Этот возведенный в социалистический период пафосный монумент давно нуждается в ремонте и, по моим впечатлениям, обделен вниманием посетителей. У могилы Николы Карева – свежий венок с надписью “От членов семьи”, которые, оказывается, живут неподалеку в скромном желтеньком домике с мемориальной табличкой у входа. Запустение мавзолея Македониум контрастирует с блеском мемориала погибшего в 2007 году в автокатастрофе поп-певца Тодора (Тоше) Проески, еще одного славного сына Крушева. Его погребальный музей выполнен в виде наклоненного полупрозрачного креста-здания, в который входишь как бы с основания ствола. Кому-то такое соседство покажется легкомысленным, но македонцы приравняли эстрадный голос к штыку революционера: у молодых наций свой счет героев. К моменту смерти Карев и Проески были почти ровесниками – верткий жгучий брюнет, “золотой соловей” новой Македонии тоже не дожил даже до возраста Джима Моррисона и Курта Кобейна.


Монумент “Македониум” в Крушеве. Фото Мариана Петковски


Из Крушева – предки моего македонского коллеги Зорана. Рассказывая о своем дедушке, священнике из арумынской семьи, Зоран, ладный парень с поднятыми гребнем волосами, слегка расчувствовался – снял с пальца золотой перстень с рубиновым камнем и продемонстрировал мне. На камне изящно вырезан профиль Александра Македонского. “Этот перстень в нашей семье дед передает старшему внуку, – пояснил Зоран, – а изготовлен он в Солуне [6]6
  Солун – южнославянское название Салоник. В греко-византийский период город назывался Фессалоники, в османский – Селаник.


[Закрыть]
еще при турках славянским ювелиром, который считался лучшим в городе”. Перехватив мой взгляд, Зоран покачал головой: “Да нет, ко всем этим памятникам императору Александру я, конечно же, отношусь с иронией. Но поверь мне, в Македонии никому не нужно объяснять, что это такое – чувствовать себя македонцем”.


Македония (я имею в виду всю историческую область) – край особой, как модно ныне говорить, духовности, явной и потаенной православной святости. Здесь, как считается, возникли первые в славянском мире христианские секты. Веру Христову местные славяне приняли на столетие с четвертью раньше, чем воцерковилась, например, Киевская Русь. Здесь, а не где-нибудь еще образовалось крупнейшее в мире средоточие православного затворничества. Самоуправление автономного монашеского государства Святой горы введено еще до Великой схизмы и бесперебойно действует при всех режимах внутри Византии, Османской империи, Греции с 972 года.

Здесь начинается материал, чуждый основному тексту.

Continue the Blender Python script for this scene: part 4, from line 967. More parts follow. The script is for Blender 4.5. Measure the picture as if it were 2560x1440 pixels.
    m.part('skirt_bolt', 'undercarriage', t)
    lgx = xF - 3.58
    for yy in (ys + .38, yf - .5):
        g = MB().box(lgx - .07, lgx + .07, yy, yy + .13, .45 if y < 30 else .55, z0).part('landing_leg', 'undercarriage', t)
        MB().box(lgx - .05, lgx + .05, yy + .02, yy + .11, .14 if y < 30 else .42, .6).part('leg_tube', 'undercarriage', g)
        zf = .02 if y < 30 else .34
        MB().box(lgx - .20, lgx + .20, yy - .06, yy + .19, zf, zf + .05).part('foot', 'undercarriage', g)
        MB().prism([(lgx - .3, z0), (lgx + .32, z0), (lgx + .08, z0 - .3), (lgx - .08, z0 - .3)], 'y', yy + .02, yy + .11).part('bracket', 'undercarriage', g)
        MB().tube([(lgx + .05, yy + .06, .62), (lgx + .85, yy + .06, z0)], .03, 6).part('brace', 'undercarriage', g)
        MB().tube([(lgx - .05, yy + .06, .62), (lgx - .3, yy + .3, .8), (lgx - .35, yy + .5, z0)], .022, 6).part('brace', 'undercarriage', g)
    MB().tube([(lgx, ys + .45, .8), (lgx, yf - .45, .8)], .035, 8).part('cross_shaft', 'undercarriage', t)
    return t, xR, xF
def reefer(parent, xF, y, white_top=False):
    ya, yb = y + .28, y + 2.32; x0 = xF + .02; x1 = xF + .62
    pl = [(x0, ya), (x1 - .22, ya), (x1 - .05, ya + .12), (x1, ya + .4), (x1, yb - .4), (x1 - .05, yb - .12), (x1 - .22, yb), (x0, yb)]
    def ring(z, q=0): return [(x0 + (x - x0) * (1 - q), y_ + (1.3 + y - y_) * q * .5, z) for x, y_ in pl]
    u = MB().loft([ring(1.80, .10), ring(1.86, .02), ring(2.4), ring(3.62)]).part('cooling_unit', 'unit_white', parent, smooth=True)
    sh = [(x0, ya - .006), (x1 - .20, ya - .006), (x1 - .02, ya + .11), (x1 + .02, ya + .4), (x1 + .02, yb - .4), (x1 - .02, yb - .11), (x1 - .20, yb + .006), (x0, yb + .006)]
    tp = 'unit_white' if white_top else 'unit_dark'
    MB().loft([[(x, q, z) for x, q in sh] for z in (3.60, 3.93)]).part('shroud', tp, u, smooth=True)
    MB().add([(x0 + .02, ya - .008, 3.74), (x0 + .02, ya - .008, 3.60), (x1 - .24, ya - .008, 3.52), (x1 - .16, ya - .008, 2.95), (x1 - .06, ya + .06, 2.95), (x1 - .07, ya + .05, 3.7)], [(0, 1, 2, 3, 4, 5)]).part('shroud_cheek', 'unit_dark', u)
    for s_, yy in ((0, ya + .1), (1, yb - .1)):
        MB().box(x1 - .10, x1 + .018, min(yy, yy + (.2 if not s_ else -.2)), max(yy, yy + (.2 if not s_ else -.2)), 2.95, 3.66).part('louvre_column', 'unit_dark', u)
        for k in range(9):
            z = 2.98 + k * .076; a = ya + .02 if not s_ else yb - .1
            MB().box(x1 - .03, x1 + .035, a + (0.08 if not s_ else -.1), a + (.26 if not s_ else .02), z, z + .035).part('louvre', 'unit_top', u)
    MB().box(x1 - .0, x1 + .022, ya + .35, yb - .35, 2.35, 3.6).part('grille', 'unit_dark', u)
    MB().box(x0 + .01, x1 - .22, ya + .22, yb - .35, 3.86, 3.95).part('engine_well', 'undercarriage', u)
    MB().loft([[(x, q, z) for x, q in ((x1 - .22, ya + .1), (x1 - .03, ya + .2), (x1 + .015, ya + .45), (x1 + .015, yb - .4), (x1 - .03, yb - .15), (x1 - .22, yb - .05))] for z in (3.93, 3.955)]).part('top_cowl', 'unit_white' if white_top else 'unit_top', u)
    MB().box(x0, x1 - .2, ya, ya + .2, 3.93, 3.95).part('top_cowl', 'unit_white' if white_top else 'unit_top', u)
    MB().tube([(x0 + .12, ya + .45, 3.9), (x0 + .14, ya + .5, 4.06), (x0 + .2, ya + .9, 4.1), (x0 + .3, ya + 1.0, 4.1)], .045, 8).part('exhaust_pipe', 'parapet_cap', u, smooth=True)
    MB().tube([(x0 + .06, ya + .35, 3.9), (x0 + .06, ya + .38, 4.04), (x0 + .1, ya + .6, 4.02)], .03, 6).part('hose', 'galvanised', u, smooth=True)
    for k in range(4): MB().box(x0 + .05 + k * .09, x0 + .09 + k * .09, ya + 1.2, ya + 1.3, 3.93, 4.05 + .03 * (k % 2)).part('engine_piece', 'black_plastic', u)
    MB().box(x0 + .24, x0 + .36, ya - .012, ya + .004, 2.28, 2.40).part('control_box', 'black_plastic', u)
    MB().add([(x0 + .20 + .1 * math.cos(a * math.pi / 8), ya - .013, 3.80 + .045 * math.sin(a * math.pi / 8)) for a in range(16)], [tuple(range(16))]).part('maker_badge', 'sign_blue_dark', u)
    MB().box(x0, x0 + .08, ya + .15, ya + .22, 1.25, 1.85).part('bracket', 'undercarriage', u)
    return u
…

Гостивар. Открытка. 1935 год. Государственный архив Республики Македония


В Македонии, на берегу Охридского озера, по заветам болгарских царей Бориса I и Симеона I развивалась книжная школа, где велась настойчивая подготовка младославянских, а не старогреческих духовных кадров. Эта школа монахов воспитала не менее 3,5 тысячи учеников, переводивших священные тексты на старославянский язык и копировавших их глаголическим и кириллическим письмом. Выстроенное по византийскому лекалу и доведенное до образцового формата малой империи болгарское царство стало моделью для всех средневековых православных государств, в том числе и для Великого княжества Московского. На переломе X и XI столетий царь Самуил обустроил в Охриде свою столицу – Самуилова крепость и посейчас красуется на холме, – что позволило современным историкам из Скопье прийти к спорному, как полагают ученые из других стран, выводу о македонском характере этого государства, покоренного в конце концов Византией. Останки Самуила находятся в Салониках, в лаборатории профессора Мацупулоса. Греки не торопятся возвращать мощи царя в его бывшие владения, хотят обменять на древние рукописи.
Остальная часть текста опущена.